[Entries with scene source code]
====================

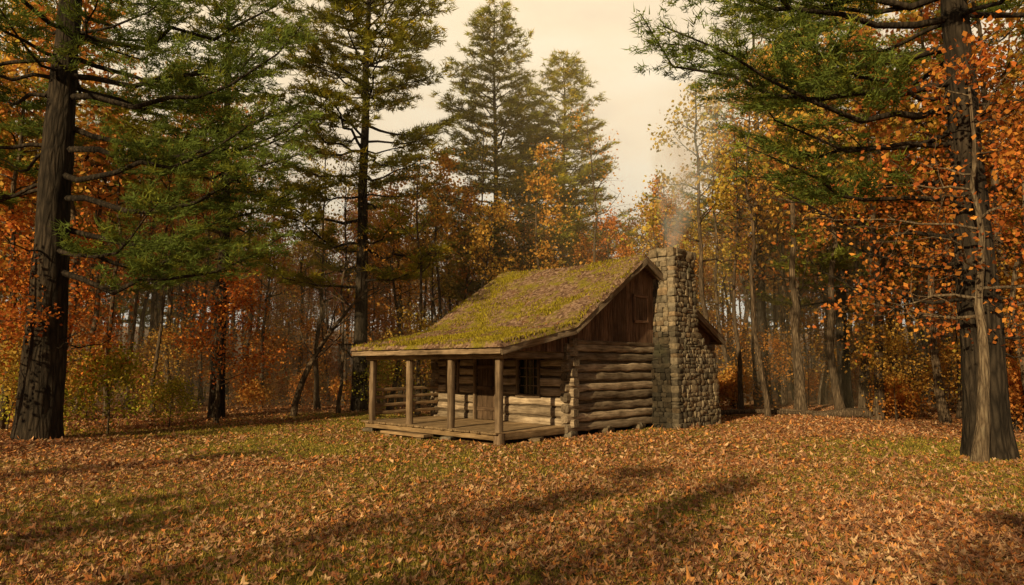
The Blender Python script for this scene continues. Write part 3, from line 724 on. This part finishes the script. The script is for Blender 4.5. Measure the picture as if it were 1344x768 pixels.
# ------------------------------------------------------------------ smoke
def smoke():
    m,nt,out=mat('chimney_smoke_volume');tc=N(nt,'ShaderNodeTexCoord');sep=N(nt,'ShaderNodeSeparateXYZ');nt.links.new(tc.outputs['Object'],sep.inputs[0])
    def M(op,a,b=None,c=None):
        n=nt.nodes.new('ShaderNodeMath');n.operation=op
        for i,v in enumerate((a,b,c)):
            if v is None: continue
            if hasattr(v,'is_linked'): nt.links.new(v,n.inputs[i])
            else: n.inputs[i].default_value=v
        return n.outputs[0]
    z=sep.outputs[2]
    nz=noise(nt,tc.outputs['Object'],.5,2);off=M('MULTIPLY',M('SUBTRACT',nz.outputs[0],.5),M('MULTIPLY_ADD',z,.6,.1))
    cx=M('ADD',M('MULTIPLY',M('POWER',M('MAXIMUM',z,0.),1.3),.14),off)
    dx=M('SUBTRACT',sep.outputs[0],cx);dy=M('SUBTRACT',sep.outputs[1],off)
    d=M('SQRT',M('ADD',M('MULTIPLY',dx,dx),M('MULTIPLY',dy,dy)))
    r=M('MULTIPLY_ADD',z,.34,.24)
    f=M('MAXIMUM',M('SUBTRACT',1.,M('DIVIDE',d,r)),0.)
    n2=noise(nt,mapped(nt,tc.outputs['Object'],(1.3,1.3,.8)),1.3,3,.6)
    g=M('MAXIMUM',M('MULTIPLY',M('SUBTRACT',n2.outputs[0],.36),4.),0.)
    fade=M('MAXIMUM',M('SUBTRACT',1.,M('DIVIDE',z,6.4)),0.)
    den=M('MULTIPLY',M('MULTIPLY',f,g),M('MULTIPLY',M('DIVIDE',4.2,M('MULTIPLY_ADD',z,.75,.5)),fade))
    v=nt.nodes.new('ShaderNodeVolumeScatter');v.inputs['Color'].default_value=(.66,.88,1,1);nt.links.new(den,v.inputs['Density'])
    nt.links.new(v.outputs[0],out.inputs['Volume']);return m
P=Parts();box(P,(-2.,-2.,.0),(3.6,2.,6.4));ms=smoke()
sm=P.mesh('smoke',[ms],False)
u,v=4.75,-.35;obj('chimney_smoke',sm,(C0[0]+u*ux-v*uy,C0[1]+u*uy+v*ux,5.4))
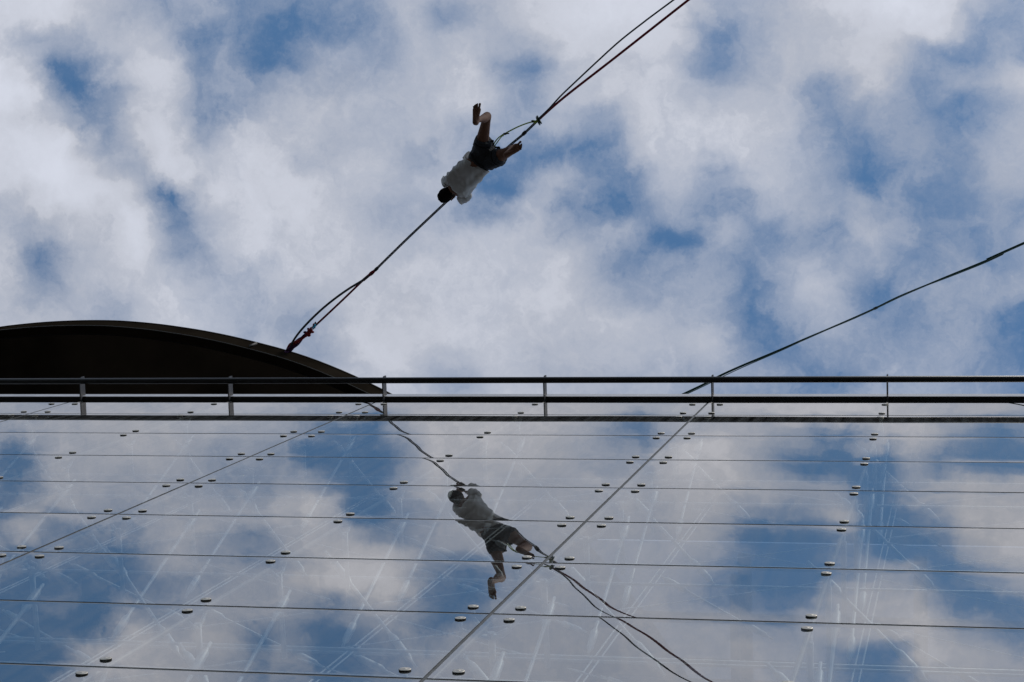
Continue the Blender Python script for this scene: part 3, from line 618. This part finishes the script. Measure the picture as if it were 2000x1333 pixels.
# anchor sling of knotted cloth round the roof edge
sl = thing('anchor_sling', anch, 'knotted red and purple sling tied to the edge of the dark curved roof', 'sling')
def knotty(P, rad, seed, tw=2.2):
    S = spline(P, 8); rr = []
    for i in range(len(S)):
        q = i/(len(S)-1); r = np.interp(q, np.linspace(0, 1, len(rad)), rad); rr.append(r)
    return S, rr
S, rr = knotty([at(561,687,24.28), at(570,677,24.28), at(580,669,24.27), at(590,661,24.26), at(598,653,24.25), at(605,648,24.24)], [.034,.046,.038,.022,.024,.018], 1)
for nm, mt, ph in (('purple_strand', 'purple', 0), ('red_strand', 'red', 2.2), ('purple_strand', 'purple', 4.2)):
    m_ = MB(); Q = []
    for i, p in enumerate(S):
        a = ph+i*.14; d_ = Vector((.66*math.cos(a), .75*math.cos(a), math.sin(a)))*rr[i]*.55; Q.append(p+d_)
    m_.tube(Q, [r*.62 for r in rr], 10); m_.build(nm, mt, sl)
m_ = MB(); rk = random.Random(3)
for (x, y, r) in ((600,652,.030),(606,645,.034),(612,640,.030),(603,655,.028),(610,649,.026),(596,657,.026),(614,634,.022)):
    m_.ball(at(x, y, 24.24+rk.uniform(-.02,.02)), r, 2, (1.1, rk.uniform(.6,.9), .8))
for q in range(3):
    c = at(604+q*4, 649-q*5, 24.24); m_.torus(c, (1, -1+.5*q, .3), .026, .010, 16, 6)
m_.build('knot', 'red', sl)
m_ = MB()
m_.ball(at(596,649.5,24.23), .03, 2, (.9,.6,.8)); m_.ball(at(602,643,24.25), .018, 2); m_.build('purple_knot', 'purple', sl)
m_ = MB(); c = at(614,638,24.20); m_.torus(c, (.6,.5,.5), .026, .010, 18, 8); m_.build('shackle', 'blue', sl)
m_ = MB(); a = at(617,634,24.22); b = at(616.5,631,24.26); m_.tube([a, b], .008, 8); m_.ball(at(616,630.5,24.26), .014, 1); m_.build('shackle_pin', 'tape', sl)
# hold fast inside the roof edge
m_ = MB(); m_.tube([at(556,692,24.20), at(561,687,24.28), at(566,681,24.33)], .03, 8); m_.build('sling_tail', 'purple', sl)

# second slackline over the roof on the right
z2 = 25.7
L2 = [(2000,475),(1960,494.5),(1920,512.5),(1860,536.6),(1809,557.6),(1755,580.5),(1710,602.4),(1668,621.5),(1614,644.6),(1569,664),(1535,679),(1500,693.8),(1450,714.5),(1405,735),(1335,770)]
tw = [0,.1,.2,.7,1.0,.3,.7,.5,1.0,.4,.1,.2,.3,.2,0]
P = [at(x, y, z2) for x, y in L2]; dL = (P[0]-P[3]).normalized(); dR = (P[-1]-P[-4]).normalized()
PA = [P[0]+dL*14, P[0]+dL*6]+P+[P[-1]+dR*3.2]
hl2 = thing('slackline', P[-1], 'thin dark green slackline passing over the roof at the right', 'slackline')
m_ = MB(); ribbon(m_, PA, .030, .004, [0,0]+[q*.7 for q in tw]+[0]); m_.build('main_webbing', 'grweb', hl2)
PB = []
for i, p in enumerate(P):
    o_ = [.012,.014,.016,.014,.004,.0,.004,.002,-.003,.006,.012,.016,.022,.026,.020][i]
    PB.append(p+Vector((-.35*o_*1.4, .94*o_*1.4, -.02)))
PB = [PB[0]+dL*14, PB[0]+dL*6]+PB+[PB[-1]+dR*3.2]
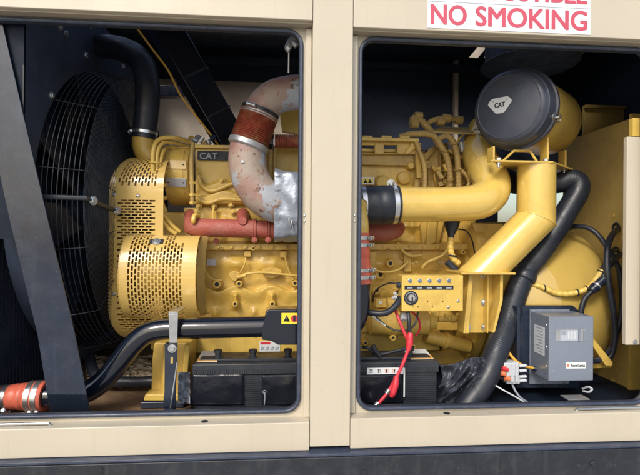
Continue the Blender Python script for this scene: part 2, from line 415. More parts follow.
shell((h0+.0005, YB, hz1), (h1-.0005, YB+.04, CEIL-.001), 'far_wall', 'navy')
shell((P(350, 237, .06).x, .075, FLOOR+.0005), (XR-.025, YB-.002, FLOOR+.005), 'floor_mat', 'deep')
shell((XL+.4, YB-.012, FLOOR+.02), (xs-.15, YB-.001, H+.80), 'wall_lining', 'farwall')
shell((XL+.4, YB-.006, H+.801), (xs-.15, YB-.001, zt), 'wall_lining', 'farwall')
YR = .97
b = MB(); b.bb((P(583, 200, YR).x, YR, FLOOR+.006), (XR-.03, YR+.012, P(600, 109, YR).z)); E(b, 'inner_partition', 'cabinet')
b = MB(); b.bb((P(583, 200, YR).x, YR-.02, P(600, 109, YR).z+.0005), (XR-.03, YR+.012, P(600, 106, YR).z)); E(b, 'partition_trim', 'yellow_dusty')
# roof and wall ribs
for u in (209, 457, 623):
    p = P(u, 60, YB-.05); w = .012 if u < 460 else .02
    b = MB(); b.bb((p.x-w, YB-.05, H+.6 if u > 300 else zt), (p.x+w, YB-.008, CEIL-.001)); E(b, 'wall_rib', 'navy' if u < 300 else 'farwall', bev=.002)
for Y in (.29, 1.02):
    b = MB(); b.bb((XL+.03, Y, CEIL-.05), (XR-.03, Y+.05, CEIL-.0005)); E(b, 'roof_beam', 'navy', bev=.002)
b = MB(); b.bb((XL+.03, YB-.10, CEIL-.09), (XR-.03, YB-.06, CEIL-.05)); E(b, 'roof_beam', 'navy', bev=.002)
for u in (478, 493, 580):
    p = P(u, 47, 1.0); b = MB(); b.prism([p, p+V((.05, 0, 0)), p+V((.0, 0, -.06)), p+V((-.05, 0, -.06))], (0, .01, 0)); E(b, 'roof_gusset', 'farwall')

# ------------------------------------------------------------------ sign on the right lintel
sg = thing('warning_sign', P(508, 36, YF), 'white vinyl sign reading COMBUSTIBLE and NO SMOKING in red capitals above the right bay', 'sign')
l, r_x = P(427.5, 15, YF).x, P(590.5, 15, YF).x
zt_, zb_ = P(508, -44, YF).z, P(508, 31.5, YF).z
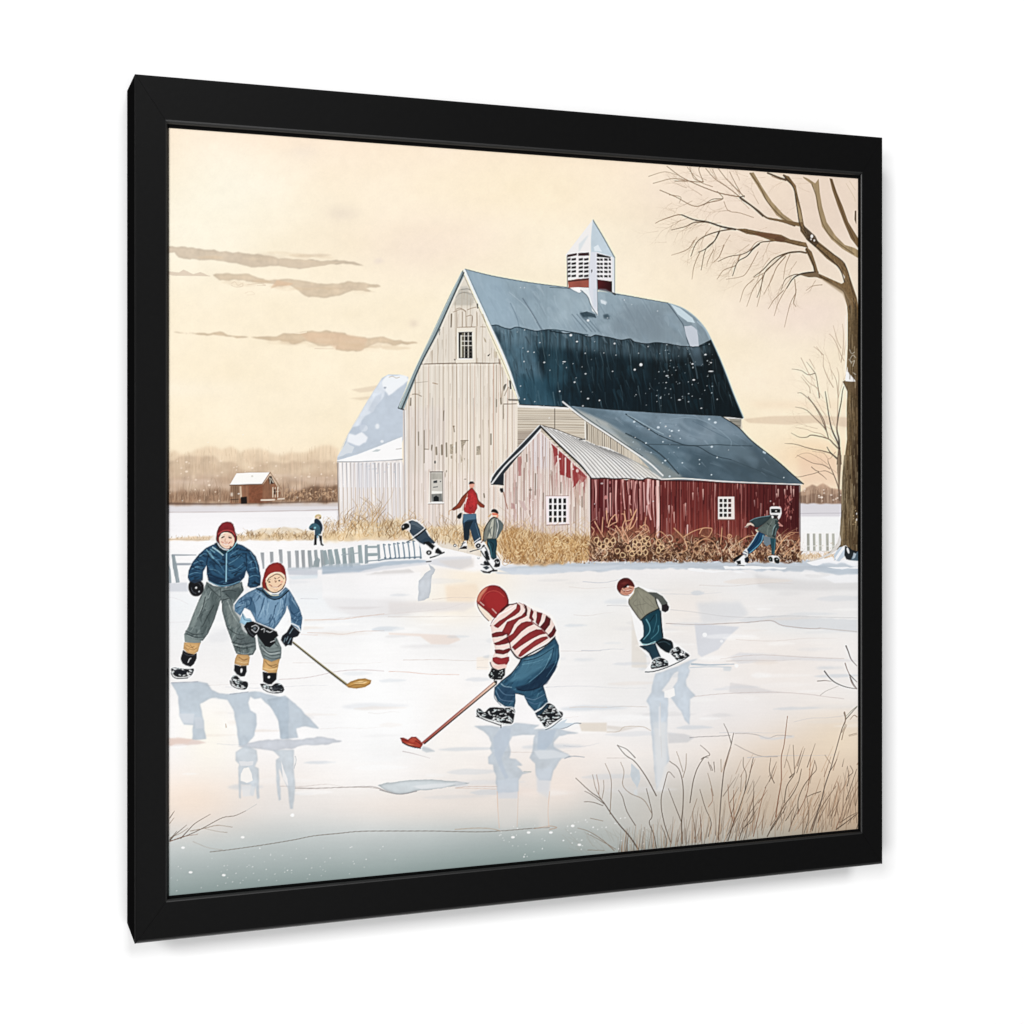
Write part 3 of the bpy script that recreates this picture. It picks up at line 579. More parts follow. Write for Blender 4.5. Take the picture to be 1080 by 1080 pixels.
    for x in (90, 110, 125, 140): L([x, 430, x+60, 500], 1.2, (90, 108, 120), .5, clip=up)
    L('480 385 520 440 545 480 560 540 570 560', .8, (70, 86, 96), .9); P('490 388 530 405 580 445 590 465 560 460 520 430', (206, 222, 230), .95); P('545 480 575 475 600 495 605 560 570 560 555 520', (206, 212, 222), .9, rough=.3); L('600 460 630 490 650 530', 1.2, (170, 188, 200), .8)
    P('570 565 610 565 625 640 590 640', (96, 116, 130), .5, soft=1, clip=lo); L('560 560 590 640 600 690', 1.6, (110, 132, 144), .4, clip=lo)
    L('480 384 540 405 590 440 630 485 655 530 690 605 720 680 750 760 788 850', .9, (170, 190, 200), .95); L('655 535 690 615 730 720 782 848', .9, (50, 70, 80), .8)
    L('0 320 75 325 120 332 200 330 265 348 300 352 400 370 480 384', .7, (70, 84, 92), .9)
    V(340, 220, 3.857); L('580 246 700 276 850 302 1000 321', .7, (70, 86, 98), .9)
    V(); L('783 441 761 439 700 436 640 432 593 429 548 427', 1.0, (10, 20, 24), .9); L('546 427.5 575 429 600 430.5', 1.0, (240, 240, 238), .95)
    L('490 285 500 308 515 340 533 380 547 420', 2.2, (236, 240, 240), 1); L('491 284 502 308 517 341 535 380 548 422', .7, (110, 130, 140), .9); L('489 290 499 312 514 345 531 383 543 412', .5, (110, 106, 98), .8)
    dots(60, 545, 348, 770, 432, .3, .75, (240, 246, 248), (.6, 1), clip=lo); dots(60, 690, 362, 752, 420, .25, .6, (220, 232, 236), (.5, .9), clip=lo); dots(10, 500, 300, 700, 350, .4, .8, (245, 248, 250), (.5, .9), clip=up)
    V(580, 220, 3.857)
    for x, y, a_, b_ in ((85, 515, 7, 6), (370, 635, 8, 8), (155, 455, 7, 6), (345, 655, 6, 5), (58, 623, 9, 3), (655, 662, 14, 3), (476, 680, 8, 3), (585, 697, 7, 4), (110, 541, 6, 4), (263, 549, 5, 4), (633, 594, 6, 4), (655, 627, 5, 3), (580, 632, 6, 4), (527, 778, 8, 3), (616, 812, 5, 3), (40, 743, 4, 4), (155, 773, 6, 4), (100, 706, 5, 4), (145, 672, 5, 3)): E(x, y, a_*.8, b_*.8, (236, 243, 246), .9, own=False)
    # cupola
    V(590, 225, 9.818)
    P('60 435 200 253 345 65 325 250 320 412 180 412 75 440', (243, 240, 238)); P('345 65 452 245 575 460 560 470 460 440 380 400 330 410 325 250', (196, 210, 220), 1, 'm.03')
    P('200 320 300 220 290 250 210 390 200 400', (216, 224, 228), .8, soft=.4); P('355 350 400 325 435 385 440 395 365 390', (228, 236, 242), .9, rough=.2); L('348 70 452 243 572 458', 1.1, (110, 124, 130), .95); L('345 68 328 250 325 410', .8, (220, 226, 230), .9)
    P('72 440 180 412 310 405 310 670 90 690', (238, 232, 232)); P('385 400 545 450 560 700 385 690', (232, 228, 232))
    P('80 430 180 412 180 435 85 455', (60, 34, 36)); P('195 412 305 405 308 438 195 440', (56, 26, 28)); P('380 412 530 450 530 462 385 450', (30, 30, 32))
    for i, y in enumerate((462, 506, 546, 588, 634)):
        for x, ww in ((86, 34), (126, 50), (200, 48), (256, 50)): P([x, y+6, x+ww-5, y, x+ww-5, y+24, x, y+28], (34, 28, 30), 1)
        for x, ww in ((385, 34), (424, 28), (464, 38), (510, 26)): P([x, y+4, x+ww-3, y+8, x+ww-3, y+31, x, y+27], (30, 26, 30), 1)
    L('80 445 84 760', .7, (80, 74, 76), .9)
    P('88 700 180 680 305 672 308 770 95 772', (160, 86, 72), 1, 'm.1'); P('88 695 305 668 305 690 92 712', (70, 40, 38), .8); P('392 685 545 705 548 820 395 785', (78, 24, 26), 1, 'm.1', col2=(40, 12, 16), grad=[392, 700, 548, 700]); L('90 775 300 768', .8, (60, 36, 36), .8)
    P('545 450 575 462 575 830 545 812', (224, 228, 232)); L('572 462 572 835', .7, (110, 120, 124), .9); P('540 815 585 830 580 850 555 840', (14, 16, 18))
    P('105 770 200 765 300 770 350 980 395 1010 400 1060 340 1010 300 880 240 800', (238, 242, 244), .95); P('105 770 200 765 240 800 200 828 150 800', (252, 252, 252)); L('105 780 150 802 210 830', .7, (120, 136, 146), .9); L('220 795 290 860 330 960 390 1050', .9, (90, 104, 112), .9)
    P('322 400 388 400 392 780 398 1010 350 985 305 800 310 600', (222, 224, 232)); L('312 500 308 780', .7, (190, 196, 204), .8); L('390 680 398 1010', .8, (120, 132, 140), .9); P('328 585 340 582 342 600 330 620', (60, 60, 66)); P('350 780 385 780 390 980 355 960', (210, 218, 228), .8, soft=.3)
    P('430 890 490 915 490 940 440 920', (220, 228, 234), .9, soft=.3); P('410 780 480 785 540 820 580 845 560 850 480 830 400 830', (150, 170, 180), .6, soft=.5)
    P('210 1020 280 1030 350 1060 380 1080 240 1080', (50, 70, 80), .6, soft=.6); P('460 1050 500 1040 530 1070 500 1080 460 1080', (60, 80, 90), .6, soft=.5)
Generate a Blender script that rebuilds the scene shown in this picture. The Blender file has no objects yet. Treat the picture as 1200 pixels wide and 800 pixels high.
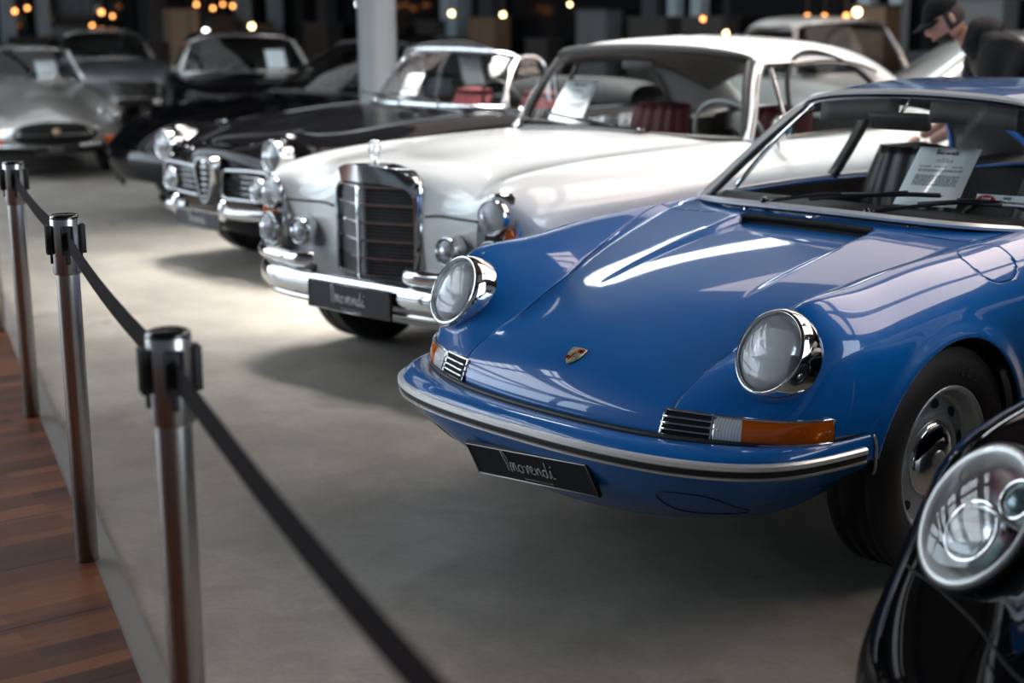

====================

Print only the run of lines that begins with the line containing "Continue the Blender Python script for this scene: part 2, from" and ends with the line containing "zt_, zb_ = P(508, -44, YF).z, P(508, 31.5, YF).z", both included, exactly as they read.

[Task solution]
Continue the Blender Python script for this scene: part 2, from line 415. More parts follow.
shell((h0+.0005, YB, hz1), (h1-.0005, YB+.04, CEIL-.001), 'far_wall', 'navy')
shell((P(350, 237, .06).x, .075, FLOOR+.0005), (XR-.025, YB-.002, FLOOR+.005), 'floor_mat', 'deep')
shell((XL+.4, YB-.012, FLOOR+.02), (xs-.15, YB-.001, H+.80), 'wall_lining', 'farwall')
shell((XL+.4, YB-.006, H+.801), (xs-.15, YB-.001, zt), 'wall_lining', 'farwall')
YR = .97
b = MB(); b.bb((P(583, 200, YR).x, YR, FLOOR+.006), (XR-.03, YR+.012, P(600, 109, YR).z)); E(b, 'inner_partition', 'cabinet')
b = MB(); b.bb((P(583, 200, YR).x, YR-.02, P(600, 109, YR).z+.0005), (XR-.03, YR+.012, P(600, 106, YR).z)); E(b, 'partition_trim', 'yellow_dusty')
# roof and wall ribs
for u in (209, 457, 623):
    p = P(u, 60, YB-.05); w = .012 if u < 460 else .02
    b = MB(); b.bb((p.x-w, YB-.05, H+.6 if u > 300 else zt), (p.x+w, YB-.008, CEIL-.001)); E(b, 'wall_rib', 'navy' if u < 300 else 'farwall', bev=.002)
for Y in (.29, 1.02):
    b = MB(); b.bb((XL+.03, Y, CEIL-.05), (XR-.03, Y+.05, CEIL-.0005)); E(b, 'roof_beam', 'navy', bev=.002)
b = MB(); b.bb((XL+.03, YB-.10, CEIL-.09), (XR-.03, YB-.06, CEIL-.05)); E(b, 'roof_beam', 'navy', bev=.002)
for u in (478, 493, 580):
    p = P(u, 47, 1.0); b = MB(); b.prism([p, p+V((.05, 0, 0)), p+V((.0, 0, -.06)), p+V((-.05, 0, -.06))], (0, .01, 0)); E(b, 'roof_gusset', 'farwall')

# ------------------------------------------------------------------ sign on the right lintel
sg = thing('warning_sign', P(508, 36, YF), 'white vinyl sign reading COMBUSTIBLE and NO SMOKING in red capitals above the right bay', 'sign')
l, r_x = P(427.5, 15, YF).x, P(590.5, 15, YF).x
zt_, zb_ = P(508, -44, YF).z, P(508, 31.5, YF).z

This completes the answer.